I'm just happy to take whatever ratio a movie was intended to be shown in, no matter if there's black bars on the sides, bars on the top & bottom, bars that come and go.
 
TBH I would be happier with a cinema aspect screen and have black borders on TV junk instead. Its annoying to have the viewing area shrink when watching a movie.

I guess this is where projects may be more useful - get a larger/wider screen and zoom the image if necessary.
 
Yes .....However..........

I think James Cameron is on record saying that sometimes he prefers the 1;85;1 image of his movies that were shot in super 35. Avatar was masked off at 2.35.1 for cinema but 1.85.1 for dvd.
I think that the new Blu-ray of top gun was also messed about with by Tony Scott before his passing with the black bars masking more of the image than the last DVD release. I prefer the more open matt versions my self of Super 35 movies but want the full widescreen treatment of films that were actually shot that way like most of the bonds, the first Ghostbusters ect.

Plus most movie shown on TV now are except sky movies are shown in either a less pan and scanned version but opened up to the 16:9 tv ratio, or are the super 35 open matt versions of full 2.35.1 movies.

You only have to see something like T2 when it is shown on terrestrial TV to see that.


To be honest, with IMAX now. there really is no need to shoot any movie in full widescreen, as I think IMAX fills a 16.9 tv without the black bars when viewed at home.

If you want a really strange experience, watch the new Transformers movie. The aspect ration is constantly changing during the movie!

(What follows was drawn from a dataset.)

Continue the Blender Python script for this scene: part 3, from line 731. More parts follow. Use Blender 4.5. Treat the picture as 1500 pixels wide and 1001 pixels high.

IMAX is 1.43:1 so on a 16:9 screen you would have black bars at the sides, films on Blu-ray with IMAX sequences like Interstellar and The Dark Knight have the footage cropped top and bottom to fill the screen.
 
That's old-school 15-perf 65mm IMAX though, most movies shot in "IMAX" in the last few years have just been an Alexa 65 with an IMAX sticker on it, that camera shoots 2.11 in open gate so it's perfect for the 1.90 digital IMAX ratio. Honourable exceptions go to Dunkirk (natch) and The Last Jedi which also used proper 65mm IMAX as well as regular Alexa and 35mm anamorphic.